Berizzi conduce il lettore sulla dolce collina veronese, quella dell’Amarone e dei bolliti misti, per incontrare un fantasma riemerso dalle nebbie dell’orrore, il fantasma di “Ludwig”, una pseudorganizzazione criminale di ispirazione nazista, animata da Wolfgang Abel e Marco Furlan, che negli anni Ottanta, si macchia di efferati delitti, fra i quali l’uccisione, immotivata quanto premeditata, a Trento di un anziano sacerdote il 26 febbraio 1983. Sotto il motto “Gott mit uns”, il delirio omicida di questi killer ideologizzati costituisce anche un esempio dell’occulta saldatura fra estremismo neonazista e certe aree ultracattoliche e tradizionaliste che proprio nel veronese hanno sede e che qualche ruolo hanno avuto anche in quel, tanto discusso, “Festival della Famiglia” che proprio a Verona ha trovato il suo luogo d’elezione.
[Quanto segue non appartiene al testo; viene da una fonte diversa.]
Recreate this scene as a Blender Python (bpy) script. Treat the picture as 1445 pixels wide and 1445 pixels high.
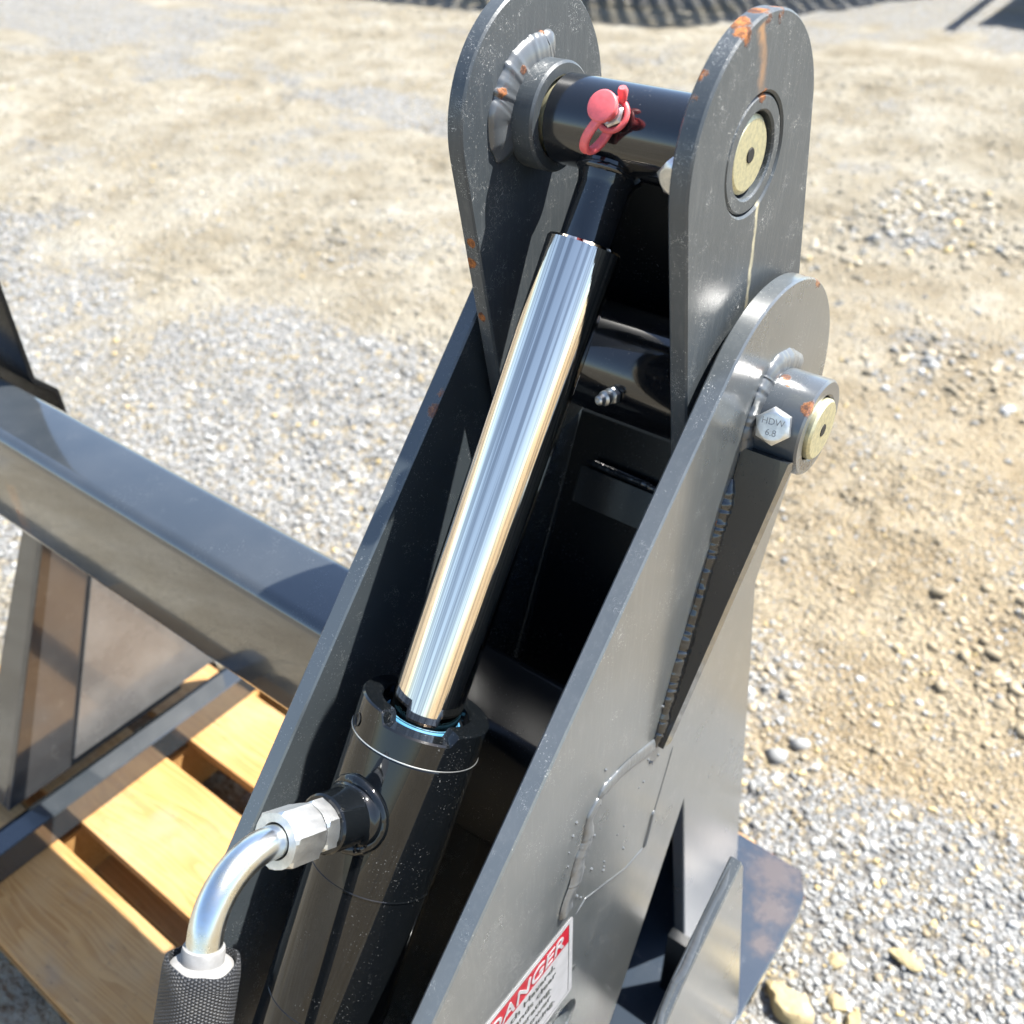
import bpy, bmesh, math, random
import numpy as np
from mathutils import Vector, Matrix, geometry

sc = bpy.context.scene
for o in list(bpy.data.objects):
    bpy.data.objects.remove(o)

# ------------------------------------------------------------------ camera
H = 1.28                                   # height of the lens above the ground
cam_d = bpy.data.cameras.new('camera')
cam = bpy.data.objects.new('camera', cam_d)
sc.collection.objects.link(cam)
R_ = Vector((0.79280104, 0.60948053, 0.0))
U_ = Vector((-0.36148899, 0.47021822, 0.80512144))
F_ = Vector((-0.49070584, 0.63830112, -0.59310999))
cam.matrix_world = Matrix(((R_.x, U_.x, -F_.x, 0), (R_.y, U_.y, -F_.y, 0), (R_.z, U_.z, -F_.z, H), (0, 0, 0, 1)))
cam_d.sensor_width = 36
cam_d.lens = 1388 / 1445 * 36
cam_d.clip_start = 0.02
cam_d.clip_end = 2000
cam_d.dof.use_dof = True
cam_d.dof.focus_distance = 0.62
cam_d.dof.aperture_fstop = 7.5
sc.camera = cam

# ------------------------------------------------------------------ sky, sun, exposure
SUN = Vector((.86, 1.0, 2.37)).normalized()
wd = bpy.data.worlds.new('World')
sc.world = wd
wd.use_nodes = True
wn = wd.node_tree
bgn = wn.nodes['Background']
sky = wn.nodes.new('ShaderNodeTexSky')
sky.sky_type = 'NISHITA'
sky.sun_disc = False
sky.dust_density = 1.0
sky.sun_elevation = math.asin(SUN.z)
sky.sun_rotation = math.atan2(SUN.x, SUN.y)
wn.links.new(sky.outputs[0], bgn.inputs[0])
bgn.inputs[1].default_value = 0.10
sl = bpy.data.lights.new('sun', 'SUN')
sl.energy = 5.0
sl.angle = math.radians(0.5)
sl.color = (1.0, 0.968, 0.91)
so = bpy.data.objects.new('sun', sl)
so.rotation_euler = SUN.to_track_quat('Z', 'Y').to_euler()
so.location = (2, 2, 5)
sc.collection.objects.link(so)
vs = sc.view_settings
vs.view_transform = 'Standard'
vs.look = 'None'
vs.gamma = 1
vs.use_curve_mapping = False
vs.exposure = 1.62
sc.render.engine = 'CYCLES'
sc.cycles.use_denoising = True
sc.cycles.max_bounces = 5
sc.cycles.diffuse_bounces = 3
sc.cycles.glossy_bounces = 4
sc.cycles.transmission_bounces = 2
sc.cycles.caustics_reflective = False
sc.cycles.caustics_refractive = False
sc.cycles.use_adaptive_sampling = True
sc.cycles.adaptive_threshold = 0.02

rng = np.random.default_rng(7)
random.seed(7)


# ------------------------------------------------------------------ material helpers
class NT:
    def __init__(s, name):
        s.m = bpy.data.materials.new(name)
        s.m.use_nodes = True
        s.t = s.m.node_tree
        s.b = s.t.nodes['Principled BSDF']
        s.pos = s.t.nodes.new('ShaderNodeNewGeometry').outputs['Position']
        s.obj = s.t.nodes.new('ShaderNodeTexCoord').outputs['Object']

    def n(s, typ, **kw):
        nd = s.t.nodes.new(typ)
        for k, v in kw.items():
            setattr(nd, k, v)
        return nd

    def put(s, sock, v):
        if hasattr(v, 'is_output'):
            s.t.links.new(v, sock)
        elif isinstance(v, (tuple, list)) and len(v) == 3 and sock.type == 'RGBA':
            sock.default_value = (*v, 1)
        else:
            sock.default_value = v

    def math(s, op, a, b=0.0, c=None, clamp=False):
        nd = s.n('ShaderNodeMath', operation=op, use_clamp=clamp)
        s.put(nd.inputs[0], a)
        s.put(nd.inputs[1], b)
        if c is not None:
            s.put(nd.inputs[2], c)
        return nd.outputs[0]

    def vmath(s, op, a, b=(0, 0, 0)):
        nd = s.n('ShaderNodeVectorMath', operation=op)
        s.put(nd.inputs[0], a)
        s.put(nd.inputs[1], b)
        return nd.outputs['Value'] if op in ('DISTANCE', 'LENGTH', 'DOT_PRODUCT') else nd.outputs[0]

    def noise(s, scale, detail=3, rough=.55, vec=None, dist=0, col=False):
        nd = s.n('ShaderNodeTexNoise')
        s.put(nd.inputs['Vector'], s.pos if vec is None else vec)
        nd.inputs['Scale'].default_value = scale
        nd.inputs['Detail'].default_value = detail
        nd.inputs['Roughness'].default_value = rough
        nd.inputs['Distortion'].default_value = dist
        return nd.outputs['Color' if col else 'Fac']

    def vor(s, scale, vec=None, feat='F1', out='Distance', rand=1.0):
        nd = s.n('ShaderNodeTexVoronoi', feature=feat)
        s.put(nd.inputs['Vector'], s.pos if vec is None else vec)
        nd.inputs['Scale'].default_value = scale
        nd.inputs['Randomness'].default_value = rand
        return nd.outputs[out]

    def ramp(s, v, a, b, lo=0.0, hi=1.0, smooth=True):
        nd = s.n('ShaderNodeMapRange', interpolation_type='SMOOTHSTEP' if smooth else 'LINEAR')
        s.put(nd.inputs[0], v)
        nd.inputs[1].default_value = a
        nd.inputs[2].default_value = b
        nd.inputs[3].default_value = lo
        nd.inputs[4].default_value = hi
        return nd.outputs[0]

    def mix(s, f, a, b):
        nd = s.n('ShaderNodeMix', data_type='RGBA')
        s.put(nd.inputs[0], f)
        s.put(nd.inputs[6], a)
        s.put(nd.inputs[7], b)
        return nd.outputs[2]

    def scale(s, v, sx, sy, sz):
        return s.vmath('MULTIPLY', v, (sx, sy, sz))

    def bump(s, h, strength, dist, prev=None):
        nd = s.n('ShaderNodeBump')
        nd.inputs['Strength'].default_value = strength
        nd.inputs['Distance'].default_value = dist
        s.put(nd.inputs['Height'], h)
        if prev is not None:
            s.put(nd.inputs['Normal'], prev)
        return nd.outputs[0]

    def fin(s, base=None, rough=None, metal=None, normal=None, **kw):
        for k, v in (('Base Color', base), ('Roughness', rough), ('Metallic', metal), ('Normal', normal)):
            if v is not None:
                s.put(s.b.inputs[k], v)
        for k, v in kw.items():
            s.put(s.b.inputs[k.replace('_', ' ')], v)
        return s.m


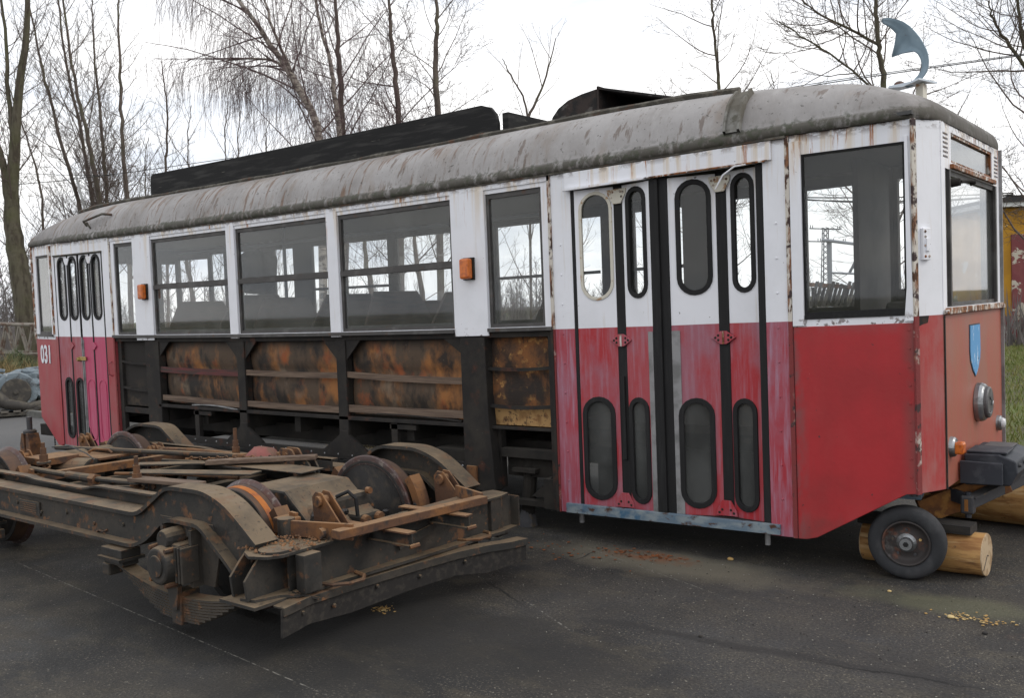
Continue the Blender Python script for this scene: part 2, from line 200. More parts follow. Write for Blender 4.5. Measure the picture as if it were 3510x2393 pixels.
# ---------------------------------------------------------------- mesh builder
def sag(x):
    return max(0.,.0493*(1-((x+4.5)/5.4)**2)) if -9.9<x<.9 else 0.
class MB:
    def __init__(s,xf=None): s.v=[]; s.f=[]; s.xf=xf; s.p=None
    def add(s,vs,fs):
        o=len(s.v); s.v+= [tuple(v) for v in vs]; s.f+=[tuple(i+o for i in f) for f in fs]; return s
    def box(s,x0,x1,y0,y1,z0,z1,nx=1):
        vs=[];fs=[]
        for i in range(nx+1):
            x=x0+(x1-x0)*i/nx; vs+=[(x,y0,z0),(x,y1,z0),(x,y1,z1),(x,y0,z1)]
        for i in range(nx):
            a=i*4;b=a+4
            for j in range(4): k=(j+1)%4; fs.append((a+j,b+j,b+k,a+k))
        fs.append((0,1,2,3)); e=nx*4; fs.append((e+3,e+2,e+1,e)); return s.add(vs,fs)
    def prism(s,poly,t0,t1,ax='y'):
        # poly in the plane perpendicular to ax, given as (a,b): ax y -> (x,z); ax x -> (y,z); ax z -> (x,y)
        n=len(poly); f=(lambda a,b,t:(a,t,b)) if ax=='y' else ((lambda a,b,t:(t,a,b)) if ax=='x' else (lambda a,b,t:(a,b,t)))
        vs=[f(a,b,t0) for a,b in poly]+[f(a,b,t1) for a,b in poly]
        fs=[tuple(range(n)),tuple(range(2*n-1,n-1,-1))]+[(i,n+i,n+(i+1)%n,(i+1)%n) for i in range(n)]
        return s.add(vs,fs)
    def strip(s,A,B,t0,t1):
        # solid band between polylines A and B (x,z lists of equal length), extruded in y
        n=len(A); vs=[(a[0],t0,a[1]) for a in A]+[(b[0],t0,b[1]) for b in B]+[(a[0],t1,a[1]) for a in A]+[(b[0],t1,b[1]) for b in B]; fs=[]
        for i in range(n-1):
            fs+=[(i,i+1,n+i+1,n+i),(2*n+i+1,2*n+i,3*n+i,3*n+i+1),(i+1,i,2*n+i,2*n+i+1),(n+i,n+i+1,3*n+i+1,3*n+i)]
        fs+=[(0,n,3*n,2*n),(n-1,3*n-1,4*n-1,2*n-1)]; return s.add(vs,fs)
    def tube(s,pts,r,n=8,caps=True):
        pts=[Vector(p) for p in pts]; m=len(pts); rr=r if isinstance(r,(list,tuple)) else [r]*m; vs=[];fs=[]; pr=None
        for i,p in enumerate(pts):
            d=(pts[min(i+1,m-1)]-pts[max(i-1,0)]).normalized()
            if pr is None: a=d.orthogonal().normalized()
            else: a=(pr-d*pr.dot(d)); a=a.normalized() if a.length>1e-6 else d.orthogonal().normalized()
            pr=a; b=d.cross(a)
            vs+=[p+(a*math.cos(2*math.pi*k/n)+b*math.sin(2*math.pi*k/n))*rr[i] for k in range(n)]
        for i in range(m-1):
            for k in range(n): k2=(k+1)%n; fs.append((i*n+k,i*n+k2,(i+1)*n+k2,(i+1)*n+k))
        if caps: fs+=[tuple(range(n-1,-1,-1)),tuple((m-1)*n+k for k in range(n))]
        return s.add(vs,fs)
    def lathe(s,prof,c,ax='y',n=32,closed=False):
        # prof: (t along axis, radius); axis through c
        vs=[];fs=[];m=len(prof)
        for t,r in prof:
            for k in range(n):
                a=2*math.pi*k/n; ca,sa=r*math.cos(a),r*math.sin(a)
                vs.append((c[0]+ca,c[1]+t,c[2]+sa) if ax=='y' else ((c[0]+t,c[1]+ca,c[2]+sa) if ax=='x' else (c[0]+ca,c[1]+sa,c[2]+t)))
        for i in range(m-1):
            for k in range(n): k2=(k+1)%n; fs.append((i*n+k,i*n+k2,(i+1)*n+k2,(i+1)*n+k))
        if closed:
            for k in range(n): k2=(k+1)%n; fs.append(((m-1)*n+k,(m-1)*n+k2,k2,k))
        else: fs+=[tuple(range(n-1,-1,-1)),tuple((m-1)*n+k for k in range(n))]
        return s.add(vs,fs)
    def beam(s,p0,p1,w,h,upv=(0,0,1)):
        p0=Vector(p0);p1=Vector(p1);d=(p1-p0).normalized();u=Vector(upv);sd=d.cross(u)
        sd=sd.normalized() if sd.length>1e-5 else Vector((1,0,0)); u=sd.cross(d)
        vs=[q+sd*a*w/2+u*b*h/2 for q in (p0,p1) for a,b in ((-1,-1),(1,-1),(1,1),(-1,1))]
        return s.add(vs,[(0,1,2,3),(7,6,5,4),(0,4,5,1),(1,5,6,2),(2,6,7,3),(3,7,4,0)])
    def grid(s,s0,s1,z0,z1,openings,n0,n1,extra=()):
        # solid wall slab (s along wall, n depth) with rectangular openings, inner faces skipped
        xs=sorted(set([round(a,5) for a in [s0,s1]+[o[0] for o in openings]+[o[1] for o in openings]+list(extra) if s0<=a<=s1]))
        zs=sorted(set([round(a,5) for a in [z0,z1]+[o[2] for o in openings]+[o[3] for o in openings] if z0<=a<=z1]))
        def full(i,j):
            if i<0 or j<0 or i>=len(xs)-1 or j>=len(zs)-1: return False
            cx=(xs[i]+xs[i+1])/2;cz=(zs[j]+zs[j+1])/2
            return not any(o[0]<cx<o[1] and o[2]<cz<o[3] for o in openings)
        vid={};vs=[]
        def V(i,j,k):
            if (i,j,k) not in vid: vid[i,j,k]=len(vs); vs.append((xs[i],(n0,n1)[k],zs[j]))
            return vid[i,j,k]
        fs=[]
        for i in range(len(xs)-1):
            for j in range(len(zs)-1):
                if not full(i,j): continue
                fs.append((V(i,j,0),V(i+1,j,0),V(i+1,j+1,0),V(i,j+1,0))); fs.append((V(i,j+1,1),V(i+1,j+1,1),V(i+1,j,1),V(i,j,1)))
                if not full(i-1,j): fs.append((V(i,j,0),V(i,j+1,0),V(i,j+1,1),V(i,j,1)))
                if not full(i+1,j): fs.append((V(i+1,j+1,0),V(i+1,j,0),V(i+1,j,1),V(i+1,j+1,1)))
                if not full(i,j-1): fs.append((V(i+1,j,0),V(i,j,0),V(i,j,1),V(i+1,j,1)))
                if not full(i,j+1): fs.append((V(i,j+1,0),V(i+1,j+1,0),V(i+1,j+1,1),V(i,j+1,1)))
        return s.add(vs,fs)
    def leaf(s,s0,s1,z0,z1,holes,n0,n1,m=10):
        # slab with stadium-shaped holes (cx,half width,z low,z high) stacked in z
        hs=sorted(holes,key=lambda h:h[2]); zc=[z0]+[(hs[i][3]+hs[i+1][2])/2 for i in range(len(hs)-1)]+[z1]
        for h,a,b in zip(hs,zc[:-1],zc[1:]):
            L=stadium(*h,m=m); cx=h[0];cz=(h[2]+h[3])/2; O=[]
            for (x,z) in L:
                dx,dz=x-cx,z-cz; best=1e9
                if dx: best=min(best,((s1-cx) if dx>0 else (s0-cx))/dx)
                if dz: best=min(best,((b-cz) if dz>0 else (a-cz))/dz)
                O.append([cx+dx*best,cz+dz*best])
            for qx,qz in ((s0,a),(s1,a),(s1,b),(s0,b)):
                i=min(range(len(O)),key=lambda k:(O[k][0]-qx)**2+(O[k][1]-qz)**2); O[i]=[qx,qz]
            n=len(L); vs=[(x,n0,z) for x,z in L]+[(x,n0,z) for x,z in O]+[(x,n1,z) for x,z in L]+[(x,n1,z) for x,z in O]; fs=[]
            for i in range(n):
                j=(i+1)%n; fs+=[(i,j,n+j,n+i),(2*n+j,2*n+i,3*n+i,3*n+j),(i,2*n+i,2*n+j,j),(n+j,3*n+j,3*n+i,n+i)]
            s.add(vs,fs)
        return s
    def ring(s,h,w,n0,n1,m=10):
        A=stadium(*h,m=m); B=stadium(h[0],h[1]-w,h[2]+w,h[3]-w,m=m); n=len(A); vs=[(x,n0,z) for x,z in A]+[(x,n0,z) for x,z in B]+[(x,n1,z) for x,z in A]+[(x,n1,z) for x,z in B]; fs=[]
        for i in range(n):
            j=(i+1)%n; fs+=[(i,j,n+j,n+i),(2*n+j,2*n+i,3*n+i,3*n+j),(2*n+i,2*n+j,j,i),(n+i,n+j,3*n+j,3*n+i)]
        return s.add(vs,fs)
    def disc(s,h,n0,m=10,n1=None):
        A=stadium(*h,m=m); return s.prism(A,n0,n0+.004 if n1 is None else n1)
    def build(s,name,m,parent=None,tram=False,bevel=0,smooth=False,local=False):
        P0=s.v; V=[s.xf(*p) for p in P0] if s.xf else P0
        if tram: V=[(p[0],p[1],p[2]-sag(p[0])) for p in V]
        if s.xf: P0=[(q[0],q[1],p[2]) for p,q in zip(P0,V)]
        me=bpy.data.meshes.new(name); me.from_pydata([tuple(p) for p in V],[],s.f); 
        at=me.attributes.new('p0','FLOAT_VECTOR','POINT'); at.data.foreach_set('vector',np.array([tuple(p) for p in P0],dtype=np.float32).ravel())
        bm=bmesh.new(); bm.from_mesh(me); bmesh.ops.recalc_face_normals(bm,faces=bm.faces); bm.to_mesh(me); bm.free()
        me.materials.append(M[m] if isinstance(m,str) else m)
        if smooth: me.shade_smooth()
        me.update(); o=bpy.data.objects.new(name,me); COL.objects.link(o)
        if parent is not None:
            o.parent=parent
            if not local: o.matrix_parent_inverse=Matrix.Translation(-world_loc(parent))
        if bevel:
            b=o.modifiers.new('bevel','BEVEL'); b.width=bevel; b.segments=2; b.limit_method='ANGLE'; b.angle_limit=R(40)
        return o
def world_loc(o):
    l=Vector((0,0,0))
    while o is not None and o.type=='EMPTY': l+=o.location; o=o.parent
    return l
def stadium(cx,hw,z0,z1,m=10):
    pts=[]
    for i in range(m+1): a=math.pi*i/m; pts.append((cx+hw*math.cos(a),z1-hw+hw*math.sin(a)))
    k=4
    for i in range(1,k): pts.append((cx-hw,z1-hw+(z0+hw-z1+hw)*i/k))
    for i in range(m+1): a=math.pi+math.pi*i/m; pts.append((cx+hw*math.cos(a),z0+hw+hw*math.sin(a)))
    for i in range(1,k): pts.append((cx+hw,z0+hw+(z1-hw-z0-hw)*i/k))
    return pts
def empty(name,loc,label,cat,group=None):
    o=bpy.data.objects.new(name,None); o.empty_display_size=.2; COL.objects.link(o); o.location=loc; o['label']=label; o['category']=cat
    if group: o['group']=group
    return o
def tag(o,label=None,cat=None,group=None,kind=None):
    if label: o['label']=label
    if cat: o['category']=cat
    if group: o['group']=group
    if kind: o['kind']=kind
    return o
def panelframe(o,d):
    d=Vector(d).normalized(); i=Vector((-d.y,d.x)); return lambda s,n,z:(o[0]+d.x*s+i.x*n,o[1]+d.y*s+i.y*n,z)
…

Scontata la pena, Wolf Abel vive in collina, accudisce l’anziana madre e dichiara di non occuparsi più di politica. Nessuno sa se sia vero, ma “Ludwig” ha lasciato una traccia di sangue e di odio che è stata percorsa da tanti negli anni seguenti, fino alla più recente strage di ragazzi innocenti sull’isola norvegese di Utoja ad opera di un altro esaltato neonazista: Andres Brejvik.
Il libro di Berizzi propone quindi uno spaccato inquietante su ciò che ribolle nel laboratorio dell’estremismo “neofascionazista” italiano, ricordandoci al contempo l’impegno a non abbassare mai i livelli di attenzione, nella consapevolezza che anche in Germania qualcuno andò al potere attraverso le elezioni.
Con una campagna elettorale segnata da brogli e violenze, venne assicurata la soluzione di ogni problema, ordine e prosperità ed un futuro radioso, privo del lerciume ebraico, delle vite indegne d’essere vissute e di chiunque avesse osato pensare in autonomia. Foreste di braccia levate hanno esaltato nei raduni oceanici a Norimberga o nella romana piazza Venezia dominata dal famoso “balcone”, l’ “uomo della Provvidenza”, salvo ritrovarsi poco dopo e tutti insieme a morire nelle steppe russe o nei deserti africani.Ed oggi? Con una guerra alle porte e con l’enormità dei problemi che sovrastano il nostro tempo, riaffiora l’imbonimento del “panem et circenses”; le contiguità con gli autocrati di aspiranti “Nobel per la pace” da esibire a Pontida; le promesse facili quanto irrealizzabili ed il sempre sotterraneo ripudio del sogno europeista e tutto questo in nome del popolo, al quale si rammenta che, per partecipare all’ immarcescibile domani di gloria e ricchezza che lo attende, “è gradita la camicia nera”.
1 commento
Leggo la recensione nel caldo e nero Egitto di al Sisi, in fuga io, dalle amenità montane. Del nero condivido la pelle ma ne aborro gli animi in tinta. Leggerò il libro senza goderne, masochisticamente come tentativo di levarsi una spina. E con il pensiero al nero ucraino e a quanti lo alimentano: materia per un altro libro coraggioso.